# Aim of the task
Will you write out the data exactly, excluding every picture?

══ Data provided

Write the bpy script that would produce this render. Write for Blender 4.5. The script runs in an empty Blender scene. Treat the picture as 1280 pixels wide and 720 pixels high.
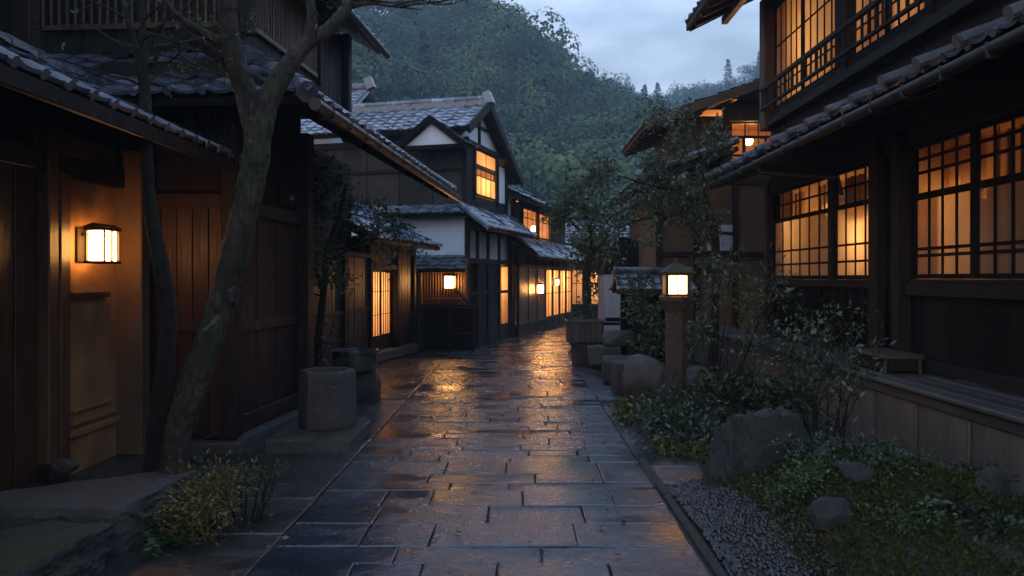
import bpy, bmesh, math, random
import numpy as np
from mathutils import Vector, Matrix, noise as mnoise

scene = bpy.context.scene
COL = scene.collection
R = math.radians
V = Vector

# ------------------------------------------------------------------ helpers
def link(o, parent=None):
    COL.objects.link(o)
    if parent is not None:
        o.parent = parent
    return o

def tag(o, label=None, cat=None, group=None, kind=None):
    if label: o['label'] = label
    if cat: o['category'] = cat
    if group: o['group'] = group
    if kind: o['kind'] = kind
    return o

def thing(name, label, cat, loc=(0, 0, 0), rz=0.0, group=None):
    o = bpy.data.objects.new(name, None)
    o.empty_display_size = 0.2
    o.location = loc
    o.rotation_euler = (0, 0, rz)
    link(o)
    return tag(o, label, cat, group)

def copy_tree(o, parent=None):
    c = o.copy()
    COL.objects.link(c)
    c.parent = parent
    for ch in list(o.children):
        copy_tree(ch, c)
    return c

class MB:
    def __init__(s):
        s.v = []; s.f = []
    def add(s, vs, fs):
        o = len(s.v)
        s.v.extend([tuple(v) for v in vs])
        s.f.extend([tuple(i + o for i in f) for f in fs])
    def obox(s, o, ex, ey, ez, c=0.006):
        """box spanned from corner o by three vectors, chamfered edges"""
        o, ex, ey, ez = V(o), V(ex), V(ey), V(ez)
        if ex.cross(ey).dot(ez) < 0:
            ex, ey = ey, ex
        L = (ex.length, ey.length, ez.length)
        c = min(c, 0.3 * min(L))
        E = (ex / L[0], ey / L[1], ez / L[2])
        vs = []; idx = {}
        for i in (0, 1):
            for j in (0, 1):
                for k in (0, 1):
                    b = (i, j, k)
                    for a in range(3):
                        p = V(o)
                        for d in range(3):
                            t = L[d] if b[d] else 0.0
                            if d != a:
                                t += -c if b[d] else c
                            p = p + E[d] * t
                        idx[(b, a)] = len(vs); vs.append(p)
        fs = []
        for a in range(3):
            d1, d2 = (a + 1) % 3, (a + 2) % 3
            for side in (0, 1):
                q = []
                for (m, n) in ((0, 0), (1, 0), (1, 1), (0, 1)):
                    b = [0, 0, 0]; b[a] = side; b[d1] = m; b[d2] = n
                    q.append(idx[(tuple(b), a)])
                fs.append(q if side else q[::-1])
        for a in range(3):       # edges parallel to axis a
            d1, d2 = (a + 1) % 3, (a + 2) % 3
            for m in (0, 1):
                for n in (0, 1):
                    b0 = [0, 0, 0]; b0[d1] = m; b0[d2] = n
                    b1 = list(b0); b1[a] = 1
                    b0, b1 = tuple(b0), tuple(b1)
                    q = [idx[(b0, d1)], idx[(b1, d1)], idx[(b1, d2)], idx[(b0, d2)]]
                    fs.append(q[::-1] if (m == n) else q)
        for b in [(i, j, k) for i in (0, 1) for j in (0, 1) for k in (0, 1)]:
            q = [idx[(b, 0)], idx[(b, 1)], idx[(b, 2)]]
            fs.append(q if (sum(b) % 2) else q[::-1])
        s.add(vs, fs)
    def box(s, x0, x1, y0, y1, z0, z1, c=0.006):
        s.obox((x0, y0, z0), (x1 - x0, 0, 0), (0, y1 - y0, 0), (0, 0, z1 - z0), c)
    def bar(s, a, b, w, h, c=0.005, up=(0, 0, 1)):
        a, b = V(a), V(b)
        d = b - a
        u = V(up)
        side = d.cross(u)
        if side.length < 1e-5:
            u = V((1, 0, 0)); side = d.cross(u)
        side.normalize()
        u2 = side.cross(d).normalized()
        s.obox(a - side * w / 2 - u2 * h / 2, d, side * w, u2 * h, c)
    def tube(s, pts, radii, n=10, jit=0.0, seed=0):
        pts = [V(p) for p in pts]
        if not hasattr(radii, '__len__'):
            radii = [radii] * len(pts)
        vs = []; fs = []
        ref = V((0.31, 0.17, 0.93))
        t0 = (pts[1] - pts[0]).normalized()
        x = ref - t0 * ref.dot(t0)
        if x.length < 0.1:
            x = V((1, 0, 0)) - t0 * t0.x
        x.normalize()
        for i, p in enumerate(pts):
            t = (pts[min(i + 1, len(pts) - 1)] - pts[max(i - 1, 0)]).normalized()
            x = (x - t * x.dot(t)).normalized()
            y = t.cross(x)
            for k in range(n):
                a = 2 * math.pi * k / n
                d = x * math.cos(a) + y * math.sin(a)
                r = radii[i]
                if jit:
                    q = p + d * r
                    r *= 1 + jit * (mnoise.noise(q * 9 + V((seed, 0, 0))) + 0.7 * mnoise.noise(q * 22 + V((0, seed, 0))) + 0.6 * mnoise.noise(V((q.x * 60, q.y * 60, q.z * 24))))
                vs.append(p + d * r)
        for i in range(len(pts) - 1):
            for k in range(n):
                a = i * n + k; b = i * n + (k + 1) % n
                fs.append((a, b, b + n, a + n))
        fs.append(tuple(range(n))[::-1])
        fs.append(tuple((len(pts) - 1) * n + k for k in range(n)))
        s.add(vs, fs)
    def lathe(s, prof, n=20, at=(0, 0, 0), rot=0.0, sx=1.0, sy=1.0):
        at = V(at); vs = []; fs = []
        for (r, z) in prof:
            for k in range(n):
                a = 2 * math.pi * k / n + rot
                vs.append(at + V((r * math.cos(a) * sx, r * math.sin(a) * sy, z)))
        for i in range(len(prof) - 1):
            for k in range(n):
                a = i * n + k; b = i * n + (k + 1) % n
                fs.append((a, b, b + n, a + n))
        fs.append(tuple(range(n))[::-1])
        fs.append(tuple((len(prof) - 1) * n + k for k in range(n)))
        s.add(vs, fs)
    def prism(s, poly, d):
        """polygon of 3-D points pushed along d"""
        n = len(poly); d = V(d)
        poly = [V(p) for p in poly]
        nrm = (poly[1] - poly[0]).cross(poly[2] - poly[0])
        if nrm.dot(d) > 0:
            poly = poly[::-1]
        vs = poly + [p + d for p in poly]
        fs = [tuple(range(n)), tuple(range(2 * n - 1, n - 1, -1))]
        for k in range(n):
            fs.append((k, k + n, (k + 1) % n + n, (k + 1) % n))
        s.add(vs, fs)
    def quad(s, a, b, c, d):
        s.add([a, b, c, d], [(0, 1, 2, 3)])
    def build(s, name, mat, parent=None, smooth=False):
        me = bpy.data.meshes.new(name)
        me.from_pydata(s.v, [], s.f)
        if smooth:
            me.polygons.foreach_set('use_smooth', [True] * len(me.polygons))
        me.materials.append(mat)
        me.update()
        return link(bpy.data.objects.new(name, me), parent)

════

# Expected output
Write the bpy script that would produce this render. Write for Blender 4.5. The script runs in an empty Blender scene. Treat the picture as 1280 pixels wide and 720 pixels high.
import bpy, bmesh, math, random
import numpy as np
from mathutils import Vector, Matrix, noise as mnoise

scene = bpy.context.scene
COL = scene.collection
R = math.radians
V = Vector

# ------------------------------------------------------------------ helpers
def link(o, parent=None):
    COL.objects.link(o)
    if parent is not None:
        o.parent = parent
    return o

def tag(o, label=None, cat=None, group=None, kind=None):
    if label: o['label'] = label
    if cat: o['category'] = cat
    if group: o['group'] = group
    if kind: o['kind'] = kind
    return o

def thing(name, label, cat, loc=(0, 0, 0), rz=0.0, group=None):
    o = bpy.data.objects.new(name, None)
    o.empty_display_size = 0.2
    o.location = loc
    o.rotation_euler = (0, 0, rz)
    link(o)
    return tag(o, label, cat, group)

def copy_tree(o, parent=None):
    c = o.copy()
    COL.objects.link(c)
    c.parent = parent
    for ch in list(o.children):
        copy_tree(ch, c)
    return c

class MB:
    def __init__(s):
        s.v = []; s.f = []
    def add(s, vs, fs):
        o = len(s.v)
        s.v.extend([tuple(v) for v in vs])
        s.f.extend([tuple(i + o for i in f) for f in fs])
    def obox(s, o, ex, ey, ez, c=0.006):
        """box spanned from corner o by three vectors, chamfered edges"""
        o, ex, ey, ez = V(o), V(ex), V(ey), V(ez)
        if ex.cross(ey).dot(ez) < 0:
            ex, ey = ey, ex
        L = (ex.length, ey.length, ez.length)
        c = min(c, 0.3 * min(L))
        E = (ex / L[0], ey / L[1], ez / L[2])
        vs = []; idx = {}
        for i in (0, 1):
            for j in (0, 1):
                for k in (0, 1):
                    b = (i, j, k)
                    for a in range(3):
                        p = V(o)
                        for d in range(3):
                            t = L[d] if b[d] else 0.0
                            if d != a:
                                t += -c if b[d] else c
                            p = p + E[d] * t
                        idx[(b, a)] = len(vs); vs.append(p)
        fs = []
        for a in range(3):
            d1, d2 = (a + 1) % 3, (a + 2) % 3
            for side in (0, 1):
                q = []
                for (m, n) in ((0, 0), (1, 0), (1, 1), (0, 1)):
                    b = [0, 0, 0]; b[a] = side; b[d1] = m; b[d2] = n
                    q.append(idx[(tuple(b), a)])
                fs.append(q if side else q[::-1])
        for a in range(3):       # edges parallel to axis a
            d1, d2 = (a + 1) % 3, (a + 2) % 3
            for m in (0, 1):
                for n in (0, 1):
                    b0 = [0, 0, 0]; b0[d1] = m; b0[d2] = n
                    b1 = list(b0); b1[a] = 1
                    b0, b1 = tuple(b0), tuple(b1)
                    q = [idx[(b0, d1)], idx[(b1, d1)], idx[(b1, d2)], idx[(b0, d2)]]
                    fs.append(q[::-1] if (m == n) else q)
        for b in [(i, j, k) for i in (0, 1) for j in (0, 1) for k in (0, 1)]:
            q = [idx[(b, 0)], idx[(b, 1)], idx[(b, 2)]]
            fs.append(q if (sum(b) % 2) else q[::-1])
        s.add(vs, fs)
    def box(s, x0, x1, y0, y1, z0, z1, c=0.006):
        s.obox((x0, y0, z0), (x1 - x0, 0, 0), (0, y1 - y0, 0), (0, 0, z1 - z0), c)
    def bar(s, a, b, w, h, c=0.005, up=(0, 0, 1)):
        a, b = V(a), V(b)
        d = b - a
        u = V(up)
        side = d.cross(u)
        if side.length < 1e-5:
            u = V((1, 0, 0)); side = d.cross(u)
        side.normalize()
        u2 = side.cross(d).normalized()
        s.obox(a - side * w / 2 - u2 * h / 2, d, side * w, u2 * h, c)
    def tube(s, pts, radii, n=10, jit=0.0, seed=0):
        pts = [V(p) for p in pts]
        if not hasattr(radii, '__len__'):
            radii = [radii] * len(pts)
        vs = []; fs = []
        ref = V((0.31, 0.17, 0.93))
        t0 = (pts[1] - pts[0]).normalized()
        x = ref - t0 * ref.dot(t0)
        if x.length < 0.1:
            x = V((1, 0, 0)) - t0 * t0.x
        x.normalize()
        for i, p in enumerate(pts):
            t = (pts[min(i + 1, len(pts) - 1)] - pts[max(i - 1, 0)]).normalized()
            x = (x - t * x.dot(t)).normalized()
            y = t.cross(x)
            for k in range(n):
                a = 2 * math.pi * k / n
                d = x * math.cos(a) + y * math.sin(a)
                r = radii[i]
                if jit:
                    q = p + d * r
                    r *= 1 + jit * (mnoise.noise(q * 9 + V((seed, 0, 0))) + 0.7 * mnoise.noise(q * 22 + V((0, seed, 0))) + 0.6 * mnoise.noise(V((q.x * 60, q.y * 60, q.z * 24))))
                vs.append(p + d * r)
        for i in range(len(pts) - 1):
            for k in range(n):
                a = i * n + k; b = i * n + (k + 1) % n
                fs.append((a, b, b + n, a + n))
        fs.append(tuple(range(n))[::-1])
        fs.append(tuple((len(pts) - 1) * n + k for k in range(n)))
        s.add(vs, fs)
    def lathe(s, prof, n=20, at=(0, 0, 0), rot=0.0, sx=1.0, sy=1.0):
        at = V(at); vs = []; fs = []
        for (r, z) in prof:
            for k in range(n):
                a = 2 * math.pi * k / n + rot
                vs.append(at + V((r * math.cos(a) * sx, r * math.sin(a) * sy, z)))
        for i in range(len(prof) - 1):
            for k in range(n):
                a = i * n + k; b = i * n + (k + 1) % n
                fs.append((a, b, b + n, a + n))
        fs.append(tuple(range(n))[::-1])
        fs.append(tuple((len(prof) - 1) * n + k for k in range(n)))
        s.add(vs, fs)
    def prism(s, poly, d):
        """polygon of 3-D points pushed along d"""
        n = len(poly); d = V(d)
        poly = [V(p) for p in poly]
        nrm = (poly[1] - poly[0]).cross(poly[2] - poly[0])
        if nrm.dot(d) > 0:
            poly = poly[::-1]
        vs = poly + [p + d for p in poly]
        fs = [tuple(range(n)), tuple(range(2 * n - 1, n - 1, -1))]
        for k in range(n):
            fs.append((k, k + n, (k + 1) % n + n, (k + 1) % n))
        s.add(vs, fs)
    def quad(s, a, b, c, d):
        s.add([a, b, c, d], [(0, 1, 2, 3)])
    def build(s, name, mat, parent=None, smooth=False):
        me = bpy.data.meshes.new(name)
        me.from_pydata(s.v, [], s.f)
        if smooth:
            me.polygons.foreach_set('use_smooth', [True] * len(me.polygons))
        me.materials.append(mat)
        me.update()
        return link(bpy.data.objects.new(name, me), parent)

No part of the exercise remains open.